Por esa razón, el escritor y músico guanajuatense Rubén M. Campos, codirector con Ponce de la Revista Musical de México en 1919-1920, en su libro sobre El folklore y la música mexicana, publicado en 1928 por la Secretaría de Educación Pública, reprodujo las partituras de dos canciones yucatecas tomándose la libertad de hacerles modificaciones para ajustarlas al modelo de la canción abajeña. Así, a la canción Antes que el negro y solitario olvido, de Chan Cil, le recortó sin remordimiento la parte C, y el bolero Para no darme cuenta de la vida, de Enrique Galaz, lo transcribió suprimiendo los cinquillos cubanos y “melancolizándola”. Dice Campos al respecto:

“Para juzgar de la belleza de las canciones de Galaz no hay más que oírlas […] Solamente podrá hacerse una apreciación sin perder el tiempo en frases vanas al oír al piano la expresada canción que con la aquiscencia [sic] he escrito en compás de 4 por 4, para melancolizar el movimiento ágil de dos por cuatro en que la canta él gallardamente al ritmo del cinquillo cubano, con lo cual ha perdido en alegría lo que ha ganado en tristeza, porque el cancionero Galaz aprueba el decir del viejo cancionero Antonio Zúñiga: ‘La monta no está en cantar alto: bajito, y medio tristón’.”
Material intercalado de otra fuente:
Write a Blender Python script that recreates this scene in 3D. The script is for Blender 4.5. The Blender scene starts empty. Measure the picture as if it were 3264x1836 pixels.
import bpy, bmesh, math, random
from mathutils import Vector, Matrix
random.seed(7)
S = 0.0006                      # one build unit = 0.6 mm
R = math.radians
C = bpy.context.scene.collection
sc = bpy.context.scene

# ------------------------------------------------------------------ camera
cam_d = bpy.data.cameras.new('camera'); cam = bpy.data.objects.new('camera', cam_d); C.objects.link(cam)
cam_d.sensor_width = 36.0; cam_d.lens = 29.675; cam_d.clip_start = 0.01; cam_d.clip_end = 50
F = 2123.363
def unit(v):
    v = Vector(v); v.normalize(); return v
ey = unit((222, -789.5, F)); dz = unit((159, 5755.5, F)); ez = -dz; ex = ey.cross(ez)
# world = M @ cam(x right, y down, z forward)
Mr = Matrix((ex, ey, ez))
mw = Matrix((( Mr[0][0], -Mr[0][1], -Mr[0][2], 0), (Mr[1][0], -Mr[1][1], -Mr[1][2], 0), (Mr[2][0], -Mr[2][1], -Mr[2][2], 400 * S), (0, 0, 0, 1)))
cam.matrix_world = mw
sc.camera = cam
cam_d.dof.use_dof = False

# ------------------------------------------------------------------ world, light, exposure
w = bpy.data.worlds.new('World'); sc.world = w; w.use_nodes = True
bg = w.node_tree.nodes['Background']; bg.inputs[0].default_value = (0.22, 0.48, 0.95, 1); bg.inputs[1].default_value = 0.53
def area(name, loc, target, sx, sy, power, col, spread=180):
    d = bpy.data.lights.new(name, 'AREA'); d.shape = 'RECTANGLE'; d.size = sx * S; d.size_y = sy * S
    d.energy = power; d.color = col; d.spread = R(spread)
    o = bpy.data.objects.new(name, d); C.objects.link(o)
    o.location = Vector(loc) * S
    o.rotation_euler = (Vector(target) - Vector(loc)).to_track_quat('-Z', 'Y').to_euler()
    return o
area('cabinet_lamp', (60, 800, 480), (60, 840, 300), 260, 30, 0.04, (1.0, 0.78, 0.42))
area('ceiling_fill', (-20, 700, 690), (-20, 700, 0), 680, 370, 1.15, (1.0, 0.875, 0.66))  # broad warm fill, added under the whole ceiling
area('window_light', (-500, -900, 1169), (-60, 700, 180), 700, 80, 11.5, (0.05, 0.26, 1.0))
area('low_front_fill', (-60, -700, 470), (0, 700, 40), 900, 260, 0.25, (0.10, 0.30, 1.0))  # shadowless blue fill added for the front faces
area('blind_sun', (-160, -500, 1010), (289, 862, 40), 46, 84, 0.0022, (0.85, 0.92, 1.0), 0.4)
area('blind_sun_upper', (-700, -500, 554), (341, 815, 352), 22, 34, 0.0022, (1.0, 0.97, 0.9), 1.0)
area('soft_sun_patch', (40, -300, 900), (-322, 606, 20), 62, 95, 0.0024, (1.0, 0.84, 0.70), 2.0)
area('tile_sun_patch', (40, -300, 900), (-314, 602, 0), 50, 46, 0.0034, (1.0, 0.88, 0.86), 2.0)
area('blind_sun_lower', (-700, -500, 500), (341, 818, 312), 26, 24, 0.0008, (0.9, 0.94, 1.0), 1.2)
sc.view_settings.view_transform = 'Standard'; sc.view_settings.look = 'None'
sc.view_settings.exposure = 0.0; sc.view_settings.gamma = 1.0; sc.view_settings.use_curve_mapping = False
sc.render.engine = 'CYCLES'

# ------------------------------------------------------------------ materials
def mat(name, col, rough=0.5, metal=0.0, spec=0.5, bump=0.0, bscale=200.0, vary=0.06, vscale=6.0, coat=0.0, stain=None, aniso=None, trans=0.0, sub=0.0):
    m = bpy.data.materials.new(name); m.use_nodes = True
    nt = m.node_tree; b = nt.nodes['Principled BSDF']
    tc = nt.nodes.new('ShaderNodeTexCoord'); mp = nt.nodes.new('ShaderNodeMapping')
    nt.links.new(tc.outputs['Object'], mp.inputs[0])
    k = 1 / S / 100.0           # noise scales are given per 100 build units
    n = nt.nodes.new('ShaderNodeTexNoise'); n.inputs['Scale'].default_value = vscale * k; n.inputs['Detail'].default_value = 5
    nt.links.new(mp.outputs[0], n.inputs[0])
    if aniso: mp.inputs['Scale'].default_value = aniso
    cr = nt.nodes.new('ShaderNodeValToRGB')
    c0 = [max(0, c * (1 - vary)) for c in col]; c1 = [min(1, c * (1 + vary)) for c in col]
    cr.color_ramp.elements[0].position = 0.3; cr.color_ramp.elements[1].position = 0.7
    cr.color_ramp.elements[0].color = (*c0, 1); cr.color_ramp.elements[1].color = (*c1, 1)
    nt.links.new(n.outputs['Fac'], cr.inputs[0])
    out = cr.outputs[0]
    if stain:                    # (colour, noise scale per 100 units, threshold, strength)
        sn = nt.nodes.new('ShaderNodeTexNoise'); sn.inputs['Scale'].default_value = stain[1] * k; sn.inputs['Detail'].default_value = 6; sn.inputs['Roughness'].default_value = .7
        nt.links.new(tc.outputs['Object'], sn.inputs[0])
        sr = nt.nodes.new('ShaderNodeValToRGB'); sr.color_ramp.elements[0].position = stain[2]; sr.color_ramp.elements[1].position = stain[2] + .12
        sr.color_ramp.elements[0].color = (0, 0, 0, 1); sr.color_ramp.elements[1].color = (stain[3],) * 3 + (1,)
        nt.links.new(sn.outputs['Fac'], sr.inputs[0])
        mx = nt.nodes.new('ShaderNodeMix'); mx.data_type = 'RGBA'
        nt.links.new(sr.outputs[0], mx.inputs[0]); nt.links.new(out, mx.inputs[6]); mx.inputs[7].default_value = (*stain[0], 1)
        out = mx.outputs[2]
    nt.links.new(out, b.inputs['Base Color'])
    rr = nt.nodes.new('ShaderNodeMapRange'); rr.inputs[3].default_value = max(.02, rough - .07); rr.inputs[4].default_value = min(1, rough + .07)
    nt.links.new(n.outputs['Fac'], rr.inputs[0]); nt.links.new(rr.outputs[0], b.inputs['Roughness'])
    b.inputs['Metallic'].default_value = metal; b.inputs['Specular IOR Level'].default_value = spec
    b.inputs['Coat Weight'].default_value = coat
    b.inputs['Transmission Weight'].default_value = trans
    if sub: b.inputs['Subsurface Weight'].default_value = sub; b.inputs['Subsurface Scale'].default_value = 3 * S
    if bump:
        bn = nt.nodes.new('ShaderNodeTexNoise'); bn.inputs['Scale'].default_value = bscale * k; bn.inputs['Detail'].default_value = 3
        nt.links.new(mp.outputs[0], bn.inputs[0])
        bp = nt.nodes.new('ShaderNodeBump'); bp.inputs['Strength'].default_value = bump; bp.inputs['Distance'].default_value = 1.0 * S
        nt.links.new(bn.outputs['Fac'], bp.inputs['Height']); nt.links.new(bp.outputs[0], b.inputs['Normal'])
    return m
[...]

(Por suerte, recientemente se ha encontrado una grabación de este bolero realizada por el propio autor, que permite apreciar la distancia entre la composición original y la versión del folclorista. En descargo de Campos hay que decir que observa que en Yucatán la tradición “se conserva religiosamente” y señala la circunstancia de que los poetas yucatecos de mayor renombre no desdeñan entregar sus textos a los trovadores para que pongan en música. “Es acaso la única región mexicana en donde vive tan poética tradición y de donde vienen los brotes nuevos de las bellas canciones a injertarse en la vieja cepa mexicana.”)

En otra muestra de rechazo al género cubano, el compositor Ignacio Fernández Esperón, Tata Nacho, en 1927, al saber que su joven amigo yucateco Guty Cárdenas participaría con un bolero en el concurso “La Fiesta de la Canción” en el Teatro Lírico de la ciudad de México, le sugirió que cambiara el ritmo de su composición. Así, el bolero Nunca se dio a conocer al mundo como una clave, género que en las grabaciones y partituras de esos años aparece con frecuencia como “canción yucateca”. No era más mexicano, pero al menos era tan melancólico como la canción del Bajío y el occidente.

Tal fue la fuerza del estereotipo creado por Ponce que aún en 1961, cuando Vicente T. Mendoza escribió su libro sobre La canción mexicana, reconocía como “canción mexicana, romántica y sentimental” a aquella estructurada en dos estrofas con ritornelo, y como “verdadera” forma de creación de dicha canción a la predominante en el Bajío, donde letra y música surgían simultáneamente. De tal manera, entre los 315 ejemplares que el folclorista recogió en esa compilación, solamente incluyó siete canciones peninsulares... y –por supuesto– ni boleros ni bambucos.